08 October 2013

My city has become smaller than ever.

And at the same time it seems bigger than ever.

It's been a month of me living in Salt Lake City and I have found myself becoming more and more comfortable calling it my home. Of course, I've not hesitated to mention that several times already.

The view from The City Library
All the streets, the sounds and the energy of my little city has become so familiar to me. From riding crowded trains at night to commuting to work or shopping in the city. I'm in love with life right now.

A late train ride home one evening.
But I haven't blogged in a very long time! It has been just over 4 weeks. And I can assure you, plenty has happened in that time frame. For starters, I am more than a month into being a vegetarian and that is going fantastic. Classes are swell, and I am learning a ton. I've gotten to go home twice since school started and it was very nice being able to see my parents again. I had an oral exam in French today, and I feel like I did pretty well with that. It was actually a really cool feeling being able to use what limited French I've studied to have a coherent if somewhat broken conversation with another speaker.

The view on the way home to my dorm ever afternoon.
I think I'm really taking root here. 

Like I was talking about in the title of this blog post, the longer I live in this city, the more I realize how interconnected all the different pieces of it are. I've seen more of it than ever and it is all coming down to scale for me. It really does seem smaller than ever.

Although, living without a car 15 minutes outside of the city center, I also realize how big a small city like Salt Lake City is compared to the human scale. In my Urban Ecology and Architecture classes, we talk an awful lot about the human scale. How it relates to buildings and cities and society as a whole. While the Salt Lake metropolitan area only has a population around 1.5 million, the city compared to a 5 foot 7 inch 18 year old is physically large. Especially when to be navigated on bike and foot.


Utah is really beautiful. Even (and maybe especially) the urban areas. Heck, the picture above was taken in City Creek canyon between the capitol heights neighborhood (named for the capitol building complex seen in the picture) and the Avenues. This spot is seriously 8 minutes walking distance from Temple Square and downtown Salt Lake City. I love living in the mountain west where natural settings are set in such close proximity to more urbanized living.

And speaking of beautiful..... 


Look at this handsome fella. His name is Tree and he is a fantastic human being. Keep tabs on him, because he is going to be sticking around. This past weekend, in between sessions of conference we walked through the Avenues to visit his childhood home. We also went through City Creek Canyon, Temple Square, ate yummy pizza and then saw the new movie Gravity.

Tree and I in Temple Square
Holy freaking moley Gravity was awesome. I highly recommend it. 

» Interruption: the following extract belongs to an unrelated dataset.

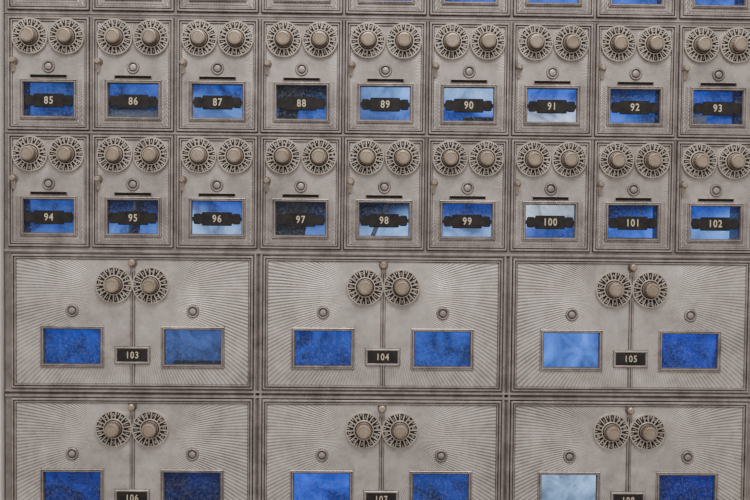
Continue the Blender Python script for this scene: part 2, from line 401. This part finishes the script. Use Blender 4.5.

I really wish I had been keeping better tabs on what has been happening in my life. Frankly, the last few weeks feel like a blur anyway. With mid terms rolling past, I feel like I've been here much longer than I'm sure I have been. With the repetition of classes, work and studying, weekends are how I measure time. And most weekends I feel like awesome people are coming to visit me in Salt Lake, or I am going to visit awesome people in Provo or I am going back to my parents house for the weekend to rest and relax with some home cooked meals. After a dozen of these weekends, I can't seem to remember which happened when or with who. 

So I am making a resolution to give more updates and whatnot about my life. That way not only can all y'all here more about my college adventures, but I can also record more of my first year away from home for my own memory's sake.

I love you guys, and I think you are all fantastic.